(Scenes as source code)
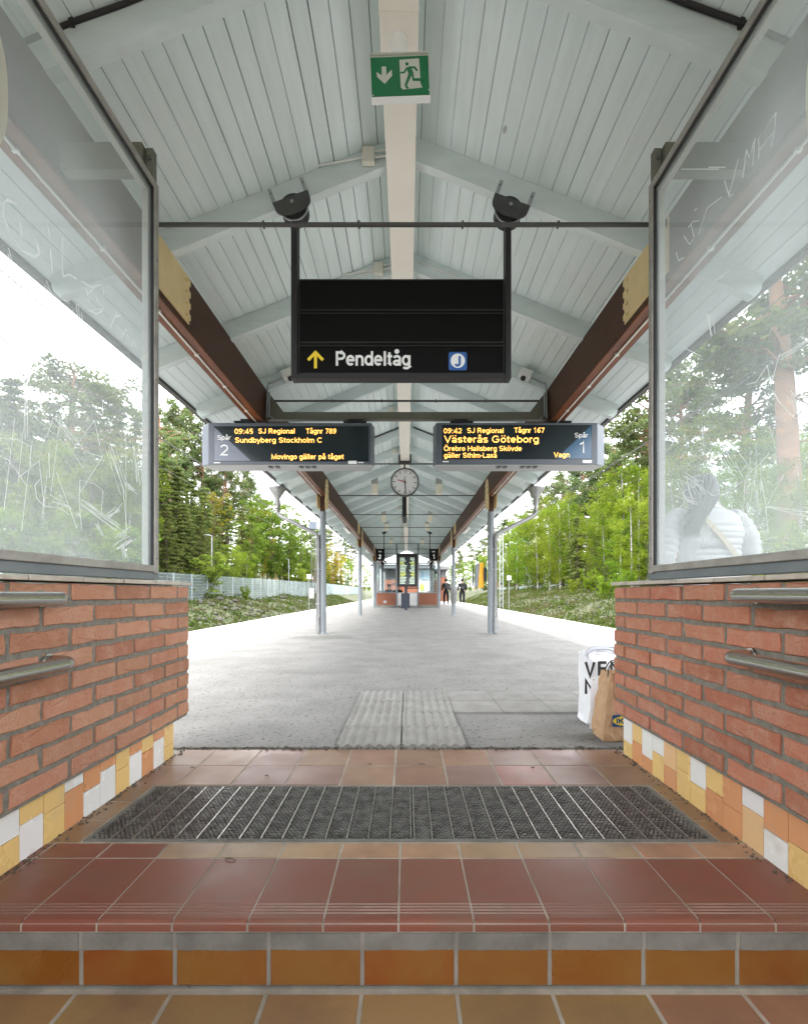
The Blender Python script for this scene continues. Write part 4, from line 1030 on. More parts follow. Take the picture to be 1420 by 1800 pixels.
def glass_front(t, px0, px1, py0, py1, d):
    a, b_ = P(px0, py0, d), P(px1, py1, d)
    m = MB(); m.box(a.x, b_.x, d, d + .0035, b_.z, a.z); return m.build('screen', G['screen'], t)
def tri(name, pts, d, mat, t, th=.0012):
    m = MB(); m.prism([(P(x, y, d).x, P(x, y, d).z) for x, y in pts], d, d + th, 'y'); return m.build(name, G[mat], t)
D2 = 5.55
t, d = train_board(-1, 'left train board, for track 2, showing 09:45 to Sundbyberg and Stockholm', 366, 652, 355)
sc = glass_front(t, 376, 648, 749, 811, d)
tri('track_panel', [(377, 751), (377, 810), (441, 810)], d - .0015, 'screen_tint', t)
e = d - .004
for s_, a_, b_, base, cap, mt in (('09:45', 412, 445, 762.5, 9, 'amber'), ('SJ Regional', 454, 518, 762, 9, 'amber'), ('Tågnr 789', 537, 591, 762, 9, 'amber'), ('Sundbyberg Stockholm C', 413, 566, 778, 9.2, 'amber'), ('Movingo gäller på tåget', 477, 605, 807, 9, 'amber'), ('Spår', 382, 406, 773, 8.5, 'print_white')):
    text_fit('lettering', s_, a_, b_, base, e, G[mt], sc, cap, bold=.145)
text_fit('lettering', '2', 387, 402, 801, e, G['print_white'], sc, 20, bold=.11)
tri('maker_plate', [(612, 810), (627, 810), (627, 815.5), (612, 815.5)], d - .0015, 'print_white', t)
tri('maker_plate', [(376, 812.3), (387, 812.3), (387, 814), (376, 814)], D2 - .002, 'print_white', t)
tri('maker_plate', [(629.5, 812), (639, 812), (639, 813.8), (629.5, 813.8)], D2 - .002, 'print_white', t)
t2_, d = train_board(1, 'right train board, for track 1, showing 09:42 to Västerås and Göteborg', 767, 1050, 1062)
sc = glass_front(t2_, 777, 1040, 747, 807, d)
tri('track_panel', [(1039, 748), (1039, 806), (978, 806)], d - .0015, 'screen_blue', t2_)
for s_, a_, b_, base, cap, mt in (('09:42', 779.5, 812, 761.5, 9, 'amber'), ('SJ Regional', 821, 885, 761, 9, 'amber'), ('Tågnr 167', 903, 957, 760.5, 9, 'amber'), ('Västerås Göteborg', 780, 947, 778, 12.5, 'amber'), ('Örebro Hallsberg Skövde', 780, 917, 792.5, 8.8, 'amber'), ('gäller Sthlm-Laxå', 780, 873, 804.5, 8.8, 'amber'), ('Vagn', 973, 1001, 803.5, 8.8, 'amber'), ('Spår', 1010, 1034, 769, 8.5, 'print_white')):
    text_fit('lettering', s_, a_, b_, base, e, G[mt], sc, cap, bold=.145)
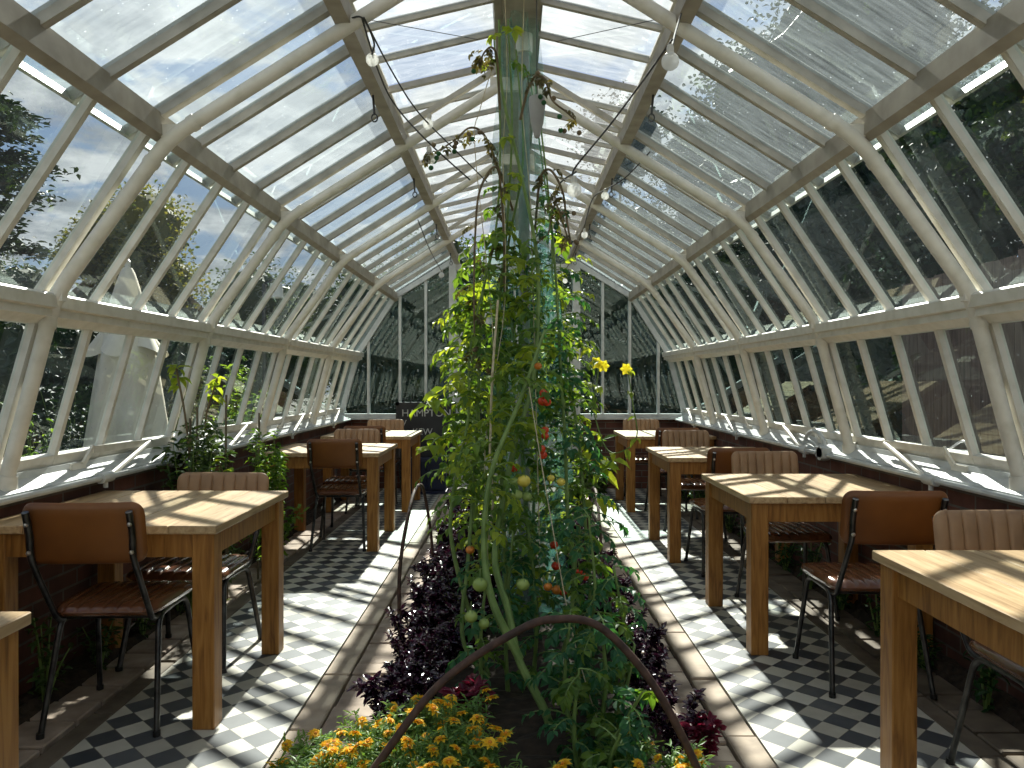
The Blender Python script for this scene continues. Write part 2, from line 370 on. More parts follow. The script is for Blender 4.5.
def copy_tree(o, parent=None):
    c = o.copy(); C.objects.link(c)
    if parent: c.parent = parent
    for ch in list(o.children): copy_tree(ch, c)
    return c
def struct(o): o['kind'] = 'structure'; return o
def smoothpath(pts, n=8):
    """Catmull-Rom through points"""
    pts = [V(p) for p in pts]; q = [pts[0] * 2 - pts[1]] + pts + [pts[-1] * 2 - pts[-2]]; out = []
    for i in range(1, len(q) - 2):
        a, b, c, d = q[i - 1:i + 3]
        for k in range(n):
            t = k / n
            out.append(.5 * ((2 * b) + (c - a) * t + (2 * a - 5 * b + 4 * c - d) * t * t + (3 * b - a - 3 * c + d) * t ** 3))
    out.append(pts[-1]); return out
def filleted(pts, rad, n=6):
    pts = [V(p) for p in pts]; out = [pts[0]]
    for i in range(1, len(pts) - 1):
        a, b, c = pts[i - 1:i + 2]; u = (a - b).normalized(); w = (c - b).normalized()
        s = b + u * rad; e = b + w * rad
        for k in range(n + 1):
            t = k / n; out.append(s * (1 - t) ** 2 + b * 2 * t * (1 - t) + e * t * t)
    out.append(pts[-1]); return out

# ------------------------------------------------------------------ glasshouse shell
T0, BAY = 3.14, 1.6
TR = [T0 + BAY * k for k in range(-3, 5)]      # truss positions; the last is the gable
YB, YF = TR[0], TR[-1]
A = (2.12, .945); B = (1.93, 1.61); Cc = (1.93, 1.67); D = (1.47, 2.36); E = (1.57, 2.322); F = (.70, 2.865); RZ = 3.27
wn = [0]
def window(p0, p1, y0, y1, side, mat, label_frame=True, step=.4, barw=.031, bard=.048, rail0=.05, rail1=.03, pm='paint'):
    """glazed panel between profile points p0 (low) and p1 (high), from y0 to y1"""
    wn[0] += 1
    w = empty('window_%d' % wn[0], (0, y0, 0), kind='structure')
    a = V((side * p0[0], 0, p0[1])); b = V((side * p1[0], 0, p1[1])); d = (b - a).normalized(); L = y1 - y0
    nrm = d.cross(V((0, 1, 0))); 
    if nrm.x * side < 0: nrm = -nrm
    off = nrm * (bard / 2)
    # end rails
    fr = MB()
    fr.beam(a + off + d * rail0 / 2, a + off + d * rail0 / 2 + V((0, L, 0)), d, rail0, bard)
    fr.beam(b + off - d * rail1 / 2, b + off - d * rail1 / 2 + V((0, L, 0)), d, rail1, bard)
    fr.build('frame', M[pm], w)
    k = round(L / step)
    for j in range(k):
        y = j * step
        g = MB(); wdt = barw * (1.35 if j == 0 else 1)
        g.beam(a + off + V((0, y, 0)), b + off + V((0, y, 0)), (0, 1, 0), wdt, bard)
        g.beam(a + nrm * .006 + V((0, y, 0)), b + nrm * .006 + V((0, y, 0)), (0, 1, 0), wdt * .55, .014, off=(0, 0))
        g.build('glazing_bar', M[pm], w)
    q = MB(); go = nrm * (bard * .7)
    q.add([a + go, b + go, b + go + V((0, L, 0)), a + go + V((0, L, 0))], [(0, 1, 2, 3)])
    q.build('glass', mat, w)
    return w
for i in range(len(TR) - 1):
    for s in (-1, 1):
        window(A, B, TR[i], TR[i + 1], s, M['glass_side'], bard=.036, barw=.027)
        window(Cc, D, TR[i], TR[i + 1], s, M['glass_mid'], rail0=.022, rail1=.008, bard=.036, barw=.028)
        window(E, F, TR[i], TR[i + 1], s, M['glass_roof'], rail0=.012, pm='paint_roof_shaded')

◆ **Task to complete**
Give only the number of lines in the listing above that include the string "from".

◆ **Worked solution**
3